» WORK TO COMPLETE
Each line from the start of the data below through the one containing "# white carton on its side" must be reproduced exactly.
━━ SUPPLIED INFORMATION ━━
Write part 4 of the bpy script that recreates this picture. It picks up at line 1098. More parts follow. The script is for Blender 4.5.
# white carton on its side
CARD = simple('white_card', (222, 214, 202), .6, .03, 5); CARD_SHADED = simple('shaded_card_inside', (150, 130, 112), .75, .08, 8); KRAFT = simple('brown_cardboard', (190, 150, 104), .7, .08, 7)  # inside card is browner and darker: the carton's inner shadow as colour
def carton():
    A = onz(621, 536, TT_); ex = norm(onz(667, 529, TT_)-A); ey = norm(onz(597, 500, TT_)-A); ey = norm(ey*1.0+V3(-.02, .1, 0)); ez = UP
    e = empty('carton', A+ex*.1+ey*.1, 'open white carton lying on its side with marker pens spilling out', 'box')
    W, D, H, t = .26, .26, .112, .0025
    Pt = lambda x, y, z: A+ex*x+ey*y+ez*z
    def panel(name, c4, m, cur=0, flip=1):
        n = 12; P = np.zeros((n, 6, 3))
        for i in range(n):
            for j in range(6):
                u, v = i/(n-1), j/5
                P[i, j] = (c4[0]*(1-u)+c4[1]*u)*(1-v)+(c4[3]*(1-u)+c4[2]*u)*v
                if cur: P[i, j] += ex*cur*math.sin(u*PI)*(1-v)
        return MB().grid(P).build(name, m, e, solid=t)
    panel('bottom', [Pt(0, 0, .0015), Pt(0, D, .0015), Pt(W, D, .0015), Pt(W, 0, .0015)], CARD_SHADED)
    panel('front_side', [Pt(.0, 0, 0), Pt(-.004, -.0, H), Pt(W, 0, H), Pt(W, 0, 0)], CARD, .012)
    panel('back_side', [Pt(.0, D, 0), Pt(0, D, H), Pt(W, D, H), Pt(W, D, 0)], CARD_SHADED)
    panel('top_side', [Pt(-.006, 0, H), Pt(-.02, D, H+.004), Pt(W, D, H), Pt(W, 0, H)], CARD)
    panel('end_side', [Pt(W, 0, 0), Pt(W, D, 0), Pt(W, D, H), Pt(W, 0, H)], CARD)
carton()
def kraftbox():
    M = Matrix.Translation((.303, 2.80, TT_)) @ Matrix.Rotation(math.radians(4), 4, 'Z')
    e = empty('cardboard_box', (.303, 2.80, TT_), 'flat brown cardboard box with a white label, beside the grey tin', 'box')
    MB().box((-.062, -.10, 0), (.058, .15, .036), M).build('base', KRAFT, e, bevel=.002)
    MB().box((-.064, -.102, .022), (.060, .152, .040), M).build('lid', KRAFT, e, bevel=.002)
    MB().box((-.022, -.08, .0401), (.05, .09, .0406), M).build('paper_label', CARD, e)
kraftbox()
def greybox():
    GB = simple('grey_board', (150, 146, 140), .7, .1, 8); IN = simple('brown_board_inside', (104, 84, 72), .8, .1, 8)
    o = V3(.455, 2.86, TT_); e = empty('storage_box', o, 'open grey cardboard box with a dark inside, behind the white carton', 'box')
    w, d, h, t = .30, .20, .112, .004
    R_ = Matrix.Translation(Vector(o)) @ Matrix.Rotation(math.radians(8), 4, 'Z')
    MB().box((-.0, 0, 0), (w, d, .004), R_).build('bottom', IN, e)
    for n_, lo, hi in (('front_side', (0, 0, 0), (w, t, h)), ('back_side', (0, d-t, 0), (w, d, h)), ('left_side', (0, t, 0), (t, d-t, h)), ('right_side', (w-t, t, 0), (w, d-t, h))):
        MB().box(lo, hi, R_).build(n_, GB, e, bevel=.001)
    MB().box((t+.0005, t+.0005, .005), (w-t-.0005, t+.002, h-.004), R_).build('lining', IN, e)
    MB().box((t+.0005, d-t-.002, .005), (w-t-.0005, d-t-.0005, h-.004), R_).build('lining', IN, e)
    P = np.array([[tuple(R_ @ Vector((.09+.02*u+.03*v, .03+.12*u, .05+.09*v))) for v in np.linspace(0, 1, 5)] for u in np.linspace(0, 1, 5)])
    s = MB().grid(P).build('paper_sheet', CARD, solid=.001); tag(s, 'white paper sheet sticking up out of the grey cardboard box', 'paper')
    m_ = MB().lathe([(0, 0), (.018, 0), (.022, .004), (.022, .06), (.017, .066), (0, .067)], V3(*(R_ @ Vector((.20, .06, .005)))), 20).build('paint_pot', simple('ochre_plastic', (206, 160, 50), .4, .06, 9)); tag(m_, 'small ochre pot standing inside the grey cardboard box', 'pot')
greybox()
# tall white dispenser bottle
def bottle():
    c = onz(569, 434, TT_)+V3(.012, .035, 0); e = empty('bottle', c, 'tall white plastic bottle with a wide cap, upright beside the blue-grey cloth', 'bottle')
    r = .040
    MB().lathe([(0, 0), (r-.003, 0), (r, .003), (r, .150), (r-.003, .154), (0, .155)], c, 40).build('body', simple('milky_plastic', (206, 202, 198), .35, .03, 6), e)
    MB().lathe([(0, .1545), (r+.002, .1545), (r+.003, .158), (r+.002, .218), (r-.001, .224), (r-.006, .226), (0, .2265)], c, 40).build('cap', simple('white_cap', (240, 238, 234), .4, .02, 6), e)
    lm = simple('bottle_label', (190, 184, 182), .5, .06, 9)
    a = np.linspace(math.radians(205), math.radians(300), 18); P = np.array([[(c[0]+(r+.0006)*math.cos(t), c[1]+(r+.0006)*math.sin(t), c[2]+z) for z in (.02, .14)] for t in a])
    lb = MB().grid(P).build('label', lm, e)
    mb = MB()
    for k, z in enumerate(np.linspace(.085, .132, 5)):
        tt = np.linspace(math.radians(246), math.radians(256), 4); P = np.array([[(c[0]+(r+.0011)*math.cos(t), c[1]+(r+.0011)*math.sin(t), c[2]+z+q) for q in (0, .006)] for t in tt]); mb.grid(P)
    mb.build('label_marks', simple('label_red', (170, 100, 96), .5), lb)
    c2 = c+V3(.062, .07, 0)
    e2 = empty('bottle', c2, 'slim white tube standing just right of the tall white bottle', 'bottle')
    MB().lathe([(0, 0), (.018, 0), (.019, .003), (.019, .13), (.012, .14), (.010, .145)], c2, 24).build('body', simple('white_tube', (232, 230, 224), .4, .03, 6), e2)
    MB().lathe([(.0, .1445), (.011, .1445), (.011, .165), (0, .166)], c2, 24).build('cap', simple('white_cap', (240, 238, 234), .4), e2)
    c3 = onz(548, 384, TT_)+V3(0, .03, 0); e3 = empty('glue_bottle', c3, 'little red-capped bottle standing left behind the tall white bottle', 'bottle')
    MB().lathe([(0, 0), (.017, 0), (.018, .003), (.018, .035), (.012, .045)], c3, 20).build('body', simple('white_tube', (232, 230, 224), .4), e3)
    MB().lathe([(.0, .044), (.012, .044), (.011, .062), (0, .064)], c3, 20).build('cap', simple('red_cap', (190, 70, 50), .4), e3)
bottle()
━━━
» CORRECT RESULT
Write part 4 of the bpy script that recreates this picture. It picks up at line 1098. More parts follow. The script is for Blender 4.5.
# white carton on its side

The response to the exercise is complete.